26th January 2012, Comments 0 comments

French tyre giant Michelin says it will suspend its planned expansion in Hungary due to the unpredictability of Prime Minister Viktor Orban's economic policies.

The company decided to suspend development projects there as the government was making life difficult for foreign firms, especially by levying hefty crisis taxes on them, Paul Young, director of Michelin's Hungarian affiliate, was quoted in the economic daily Vilaggazdasag.

"The attitude of the current government, the new taxes and the new laws make the economic environment unpredictable," said Young.

Contacts with Hungarian governments since 1996 had been "excellent," but since Orban's takeover 18 months ago, "everything has drastically changed," he added.

"Before, we could plan for the long term."

"Today I cannot predict when we will be able to continue our project to expand capacity, which would have improved the competivity of the Nyiregyhaza site and created jobs," he added.

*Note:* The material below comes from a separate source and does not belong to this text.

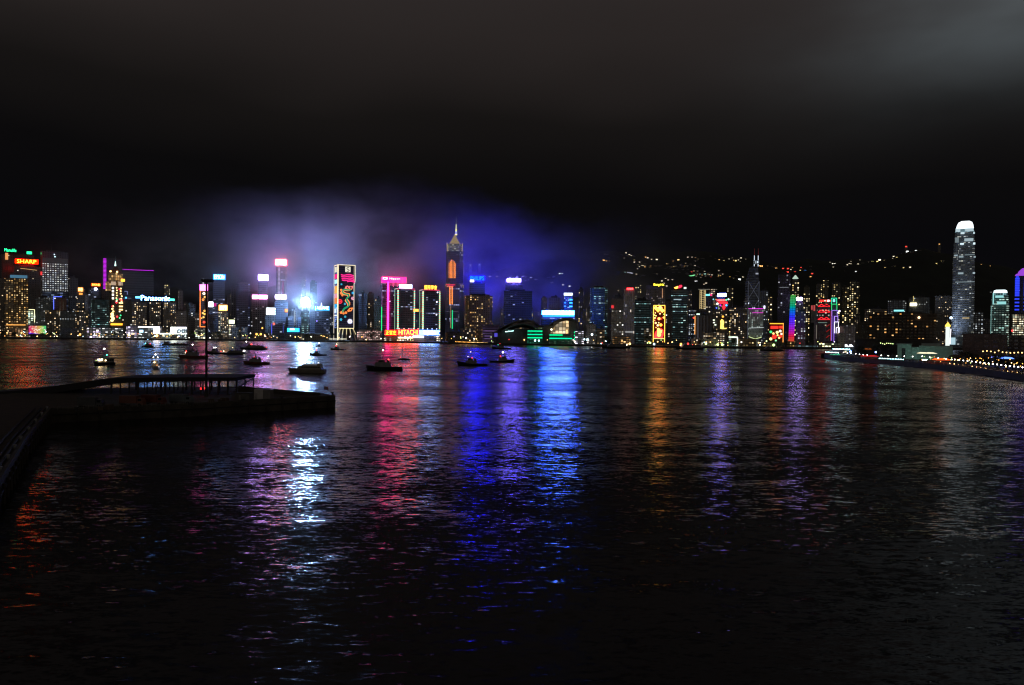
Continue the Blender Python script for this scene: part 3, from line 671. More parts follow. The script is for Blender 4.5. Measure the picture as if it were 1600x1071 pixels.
# --- the dragon tower
t = T('pale-edged tower with a neon dragon and pink wave band on its face', 527.6, 554.6, 414.5, 45, dict(base=(.05, .055, .12), A=(.2, .25, .9), B=(.3, .3, 1), cell=(5, 4.6), lit=.0, st=1, dim=.0), th=R(12.5), body=False, name='dragon_tower')
TW, TD = t.W, t.W * .98
NAVY = facade(base=(.07, .075, .16), A=(.25, .3, 1), B=(.35, .35, 1), cell=(4, 4.4), lit=.0, st=.5, fill=(.9, .55), dim=.045)
hs, hl = t.Z(439), t.Z(513)
mb = MB().prism([(-TW / 2, 0), (TW / 2 - 2.5, 0), (TW / 2 - 2.5, TD), (-TW / 2, TD)], hl, hs)
mb.prism([(-TW / 2, 0), (TW / 2, 0), (TW / 2, TD), (-TW / 2, TD)], hs, t.H)
t.part('facade', mb, NAVY)
t.part('core', MB().box(-TW * .3, TW * .3, TD * .25, TD * .8, -1, hl), plain((.05, .05, .08), .6, 'core_wall'))
mb = MB()
for i, (a, b2) in enumerate(((532, 528.5), (536.5, 534.5), (541.5, 541.5), (546.5, 548.5), (551.5, 556))):
    t.part('leg', MB().bar((t.X(a), 1, hl), (t.X(b2), 1, -1), 1.6), plain((.5, .48, .4), .6, 'leg_concrete'))
    t.strip([(a, 513), (b2, 523)], (1, .85, .45), 1.1, .55, -.4)
t.strip([(529.5, 513.4), (552.5, 513.4)], (1, .85, .45), 1.6, .8)
CREAM = ((1, .84, .5), 1.5)
t.part('edge_light', MB().path([(-TW / 2, -.6, 0), (-TW / 2, -.6, t.H)], 1.3), emit(*CREAM, 'edge_tube'))
t.part('edge_light', MB().path([(TW / 2, -.6, t.H), (TW / 2, -.6, hs), (TW / 2 - 2.5, -.6, hs - 6), (TW / 2 - 2.5, -.6, hl)], .7), emit((1, .88, .65), 1.1, 'edge_tube'))
t.part('edge_light', MB().path([(TW / 2 - 2.5, -.7, hs), (TW / 2 - 2.5, -.7, t.H)], .45), emit((1, .88, .65), .8, 'edge_tube'))
t.part('edge_light', MB().path([(-TW / 2 - .6, TD, 0), (-TW / 2 - .6, TD, t.H)], .6), emit((1, .88, .7), .9, 'edge_tube'))
t.part('roof_light', MB().path([(-TW / 2 - .5, TD, t.H), (-TW / 2, -.6, t.H), (TW / 2, -.6, t.H)], .75), emit((1, .85, .55), 1.4, 'edge_tube'))
t.part('roof_light', MB().path([(-TW / 2 - .6, TD, t.Z(493)), (-TW / 2 - .6, 1, t.Z(493))], .8), emit((1, .95, .8), 1.2, 'edge_tube'))
def SX(x): return (x - 185) / (400 - 185) * TW - TW / 2          # survey units of the enlarged view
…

Since 2005, Michelin has invested roughly 100 million euros ($131.5 million) in its production site in the northeastern town of Nyiregyhaza, which churns out two million high-performance tyres annually and employs 1,050 people.

According to Young, the company had intended to boost annual production to reach eight to 10 million tyres.

Orban has drawn repeated criticism from partners like the International Monetary Fund and the European Union over his unorthodox economic policies.